* _REQUIREMENTS_:
Repeat exactly the lines from the start through the line with "random.seed(7)", both ends included.

* _DATA BLOCK_:

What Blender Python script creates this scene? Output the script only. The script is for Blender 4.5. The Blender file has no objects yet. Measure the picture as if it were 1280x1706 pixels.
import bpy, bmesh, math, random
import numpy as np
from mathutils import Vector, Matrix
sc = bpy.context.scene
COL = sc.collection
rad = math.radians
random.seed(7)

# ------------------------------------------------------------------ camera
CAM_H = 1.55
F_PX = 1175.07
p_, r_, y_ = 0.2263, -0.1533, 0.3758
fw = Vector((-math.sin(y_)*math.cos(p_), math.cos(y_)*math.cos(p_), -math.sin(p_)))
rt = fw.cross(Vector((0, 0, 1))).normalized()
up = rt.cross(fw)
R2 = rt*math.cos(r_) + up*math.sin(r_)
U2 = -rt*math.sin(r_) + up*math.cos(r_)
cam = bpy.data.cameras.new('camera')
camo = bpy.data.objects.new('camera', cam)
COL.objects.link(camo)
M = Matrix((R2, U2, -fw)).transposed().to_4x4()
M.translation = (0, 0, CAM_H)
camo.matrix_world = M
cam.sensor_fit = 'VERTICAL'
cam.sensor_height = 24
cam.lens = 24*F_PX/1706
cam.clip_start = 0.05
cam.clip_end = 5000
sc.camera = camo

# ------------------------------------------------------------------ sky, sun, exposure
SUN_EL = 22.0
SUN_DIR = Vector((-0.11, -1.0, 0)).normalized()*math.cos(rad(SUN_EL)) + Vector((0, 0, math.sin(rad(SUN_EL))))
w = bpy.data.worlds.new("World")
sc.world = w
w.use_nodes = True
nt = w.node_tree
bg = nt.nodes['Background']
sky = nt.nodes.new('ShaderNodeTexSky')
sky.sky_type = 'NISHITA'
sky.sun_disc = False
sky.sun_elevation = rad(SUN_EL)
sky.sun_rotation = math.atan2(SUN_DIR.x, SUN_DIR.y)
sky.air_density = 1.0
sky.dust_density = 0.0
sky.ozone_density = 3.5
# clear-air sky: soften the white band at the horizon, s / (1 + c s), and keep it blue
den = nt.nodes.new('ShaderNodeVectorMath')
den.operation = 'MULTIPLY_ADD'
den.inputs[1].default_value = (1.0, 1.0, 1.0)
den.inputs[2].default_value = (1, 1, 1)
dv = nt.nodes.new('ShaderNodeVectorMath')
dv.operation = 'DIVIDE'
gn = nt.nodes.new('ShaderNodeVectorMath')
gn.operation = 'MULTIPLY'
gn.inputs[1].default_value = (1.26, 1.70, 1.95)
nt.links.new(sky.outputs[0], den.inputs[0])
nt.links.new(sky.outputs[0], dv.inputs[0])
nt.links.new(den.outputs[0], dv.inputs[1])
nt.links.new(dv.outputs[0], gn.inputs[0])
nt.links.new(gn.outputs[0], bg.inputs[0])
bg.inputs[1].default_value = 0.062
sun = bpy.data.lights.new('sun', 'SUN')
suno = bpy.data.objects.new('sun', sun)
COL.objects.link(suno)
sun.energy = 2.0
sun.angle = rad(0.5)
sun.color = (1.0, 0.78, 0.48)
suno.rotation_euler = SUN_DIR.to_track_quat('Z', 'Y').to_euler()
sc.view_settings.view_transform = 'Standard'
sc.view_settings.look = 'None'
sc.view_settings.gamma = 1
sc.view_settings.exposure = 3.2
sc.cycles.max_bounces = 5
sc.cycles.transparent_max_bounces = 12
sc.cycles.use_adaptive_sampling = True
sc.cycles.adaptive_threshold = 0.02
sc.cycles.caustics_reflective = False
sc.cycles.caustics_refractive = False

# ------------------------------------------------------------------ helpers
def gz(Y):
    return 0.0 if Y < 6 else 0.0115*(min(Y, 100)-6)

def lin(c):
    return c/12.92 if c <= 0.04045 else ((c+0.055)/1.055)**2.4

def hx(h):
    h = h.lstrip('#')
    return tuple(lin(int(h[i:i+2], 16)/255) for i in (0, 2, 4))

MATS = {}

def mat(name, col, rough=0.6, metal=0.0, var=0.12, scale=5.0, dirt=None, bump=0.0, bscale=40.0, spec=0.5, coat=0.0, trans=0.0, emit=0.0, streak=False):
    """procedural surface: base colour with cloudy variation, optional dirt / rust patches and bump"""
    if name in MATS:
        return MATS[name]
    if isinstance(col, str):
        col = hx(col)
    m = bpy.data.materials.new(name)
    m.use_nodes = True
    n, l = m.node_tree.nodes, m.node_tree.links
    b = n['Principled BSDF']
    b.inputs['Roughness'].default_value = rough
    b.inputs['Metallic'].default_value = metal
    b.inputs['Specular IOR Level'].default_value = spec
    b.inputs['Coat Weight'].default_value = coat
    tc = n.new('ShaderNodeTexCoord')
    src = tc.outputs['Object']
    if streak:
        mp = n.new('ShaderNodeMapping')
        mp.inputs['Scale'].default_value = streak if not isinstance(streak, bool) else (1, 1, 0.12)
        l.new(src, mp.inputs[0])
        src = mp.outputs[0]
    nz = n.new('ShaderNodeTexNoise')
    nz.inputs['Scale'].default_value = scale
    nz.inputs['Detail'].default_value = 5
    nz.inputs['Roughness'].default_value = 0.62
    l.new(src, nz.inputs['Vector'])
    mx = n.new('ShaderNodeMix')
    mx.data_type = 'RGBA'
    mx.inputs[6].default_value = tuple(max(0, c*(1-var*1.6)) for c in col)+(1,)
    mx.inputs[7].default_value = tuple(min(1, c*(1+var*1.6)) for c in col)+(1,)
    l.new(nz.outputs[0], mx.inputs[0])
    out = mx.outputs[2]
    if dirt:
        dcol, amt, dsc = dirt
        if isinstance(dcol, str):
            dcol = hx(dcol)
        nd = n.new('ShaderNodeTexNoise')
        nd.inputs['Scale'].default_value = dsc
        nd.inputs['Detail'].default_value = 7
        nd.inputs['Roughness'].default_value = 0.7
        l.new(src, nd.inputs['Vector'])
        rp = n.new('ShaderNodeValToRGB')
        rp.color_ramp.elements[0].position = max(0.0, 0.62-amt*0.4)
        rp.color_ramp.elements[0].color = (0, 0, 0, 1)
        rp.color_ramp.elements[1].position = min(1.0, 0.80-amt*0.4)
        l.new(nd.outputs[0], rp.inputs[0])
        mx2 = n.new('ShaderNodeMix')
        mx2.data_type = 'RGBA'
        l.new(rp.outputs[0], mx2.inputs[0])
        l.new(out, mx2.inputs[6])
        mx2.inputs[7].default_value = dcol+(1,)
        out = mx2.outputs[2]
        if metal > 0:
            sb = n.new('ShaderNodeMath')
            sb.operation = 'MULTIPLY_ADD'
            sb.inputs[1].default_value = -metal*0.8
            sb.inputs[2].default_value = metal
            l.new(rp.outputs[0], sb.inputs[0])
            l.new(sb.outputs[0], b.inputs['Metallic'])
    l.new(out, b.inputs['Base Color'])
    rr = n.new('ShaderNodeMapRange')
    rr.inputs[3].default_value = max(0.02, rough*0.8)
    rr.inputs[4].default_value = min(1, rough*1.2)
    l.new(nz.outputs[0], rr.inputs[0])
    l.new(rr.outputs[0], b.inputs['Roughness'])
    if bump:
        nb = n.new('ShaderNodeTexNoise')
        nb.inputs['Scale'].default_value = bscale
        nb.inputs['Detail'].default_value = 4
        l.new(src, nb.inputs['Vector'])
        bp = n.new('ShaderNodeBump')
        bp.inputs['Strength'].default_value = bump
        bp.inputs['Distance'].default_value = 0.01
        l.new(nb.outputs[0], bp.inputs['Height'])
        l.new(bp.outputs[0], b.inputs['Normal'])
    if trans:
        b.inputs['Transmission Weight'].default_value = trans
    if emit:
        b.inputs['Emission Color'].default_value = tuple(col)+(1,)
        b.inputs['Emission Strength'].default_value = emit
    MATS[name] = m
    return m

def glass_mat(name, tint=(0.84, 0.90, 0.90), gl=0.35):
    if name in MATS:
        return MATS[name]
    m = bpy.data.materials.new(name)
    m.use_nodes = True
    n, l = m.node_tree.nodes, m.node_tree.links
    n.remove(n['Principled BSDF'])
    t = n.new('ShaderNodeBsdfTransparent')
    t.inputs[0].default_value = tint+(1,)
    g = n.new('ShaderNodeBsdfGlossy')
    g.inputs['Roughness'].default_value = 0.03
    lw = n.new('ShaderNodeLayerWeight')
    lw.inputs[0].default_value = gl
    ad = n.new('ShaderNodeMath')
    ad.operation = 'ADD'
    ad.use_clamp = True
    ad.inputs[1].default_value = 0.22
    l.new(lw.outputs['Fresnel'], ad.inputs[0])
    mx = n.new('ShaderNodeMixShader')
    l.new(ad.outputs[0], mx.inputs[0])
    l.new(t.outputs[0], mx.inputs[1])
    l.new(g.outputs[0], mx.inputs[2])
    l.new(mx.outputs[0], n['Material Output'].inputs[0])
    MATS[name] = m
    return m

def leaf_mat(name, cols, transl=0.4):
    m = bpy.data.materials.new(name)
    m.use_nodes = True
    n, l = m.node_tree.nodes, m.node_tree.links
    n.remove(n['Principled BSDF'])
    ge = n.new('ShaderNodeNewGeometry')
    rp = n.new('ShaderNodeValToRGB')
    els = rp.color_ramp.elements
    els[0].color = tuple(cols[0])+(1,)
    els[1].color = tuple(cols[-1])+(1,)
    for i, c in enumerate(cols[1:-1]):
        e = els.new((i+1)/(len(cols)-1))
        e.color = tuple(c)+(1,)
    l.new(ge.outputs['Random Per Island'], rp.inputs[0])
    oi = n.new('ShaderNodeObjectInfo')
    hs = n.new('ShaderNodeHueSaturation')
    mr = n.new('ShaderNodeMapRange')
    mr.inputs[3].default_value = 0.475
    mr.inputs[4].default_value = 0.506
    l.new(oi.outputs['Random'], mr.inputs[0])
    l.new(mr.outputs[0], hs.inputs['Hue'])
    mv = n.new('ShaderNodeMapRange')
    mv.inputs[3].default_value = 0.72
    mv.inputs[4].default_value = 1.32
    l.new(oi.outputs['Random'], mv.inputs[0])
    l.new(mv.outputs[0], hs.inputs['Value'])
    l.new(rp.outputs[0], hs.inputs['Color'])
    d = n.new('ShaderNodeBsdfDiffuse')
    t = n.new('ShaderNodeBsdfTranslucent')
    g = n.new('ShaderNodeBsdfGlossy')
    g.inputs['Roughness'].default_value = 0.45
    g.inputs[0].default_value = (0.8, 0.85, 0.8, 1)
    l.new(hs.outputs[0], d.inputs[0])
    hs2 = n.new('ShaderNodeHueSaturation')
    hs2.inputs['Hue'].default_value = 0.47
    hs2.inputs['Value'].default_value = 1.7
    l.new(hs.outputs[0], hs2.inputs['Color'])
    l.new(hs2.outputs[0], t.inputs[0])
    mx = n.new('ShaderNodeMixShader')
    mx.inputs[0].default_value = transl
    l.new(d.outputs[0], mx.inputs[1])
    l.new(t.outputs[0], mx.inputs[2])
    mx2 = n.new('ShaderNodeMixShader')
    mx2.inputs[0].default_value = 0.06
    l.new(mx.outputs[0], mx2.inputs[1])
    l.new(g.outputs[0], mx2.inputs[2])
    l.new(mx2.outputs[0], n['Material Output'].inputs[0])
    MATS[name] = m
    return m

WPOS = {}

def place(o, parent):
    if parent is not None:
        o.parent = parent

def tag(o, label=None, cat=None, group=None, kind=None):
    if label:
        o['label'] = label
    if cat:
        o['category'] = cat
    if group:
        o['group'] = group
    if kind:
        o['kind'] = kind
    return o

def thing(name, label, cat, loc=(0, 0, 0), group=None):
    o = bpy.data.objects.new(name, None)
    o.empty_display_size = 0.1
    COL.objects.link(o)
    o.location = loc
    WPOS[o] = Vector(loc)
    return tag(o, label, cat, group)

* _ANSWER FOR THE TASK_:
What Blender Python script creates this scene? Output the script only. The script is for Blender 4.5. The Blender file has no objects yet. Measure the picture as if it were 1280x1706 pixels.
import bpy, bmesh, math, random
import numpy as np
from mathutils import Vector, Matrix
sc = bpy.context.scene
COL = sc.collection
rad = math.radians
random.seed(7)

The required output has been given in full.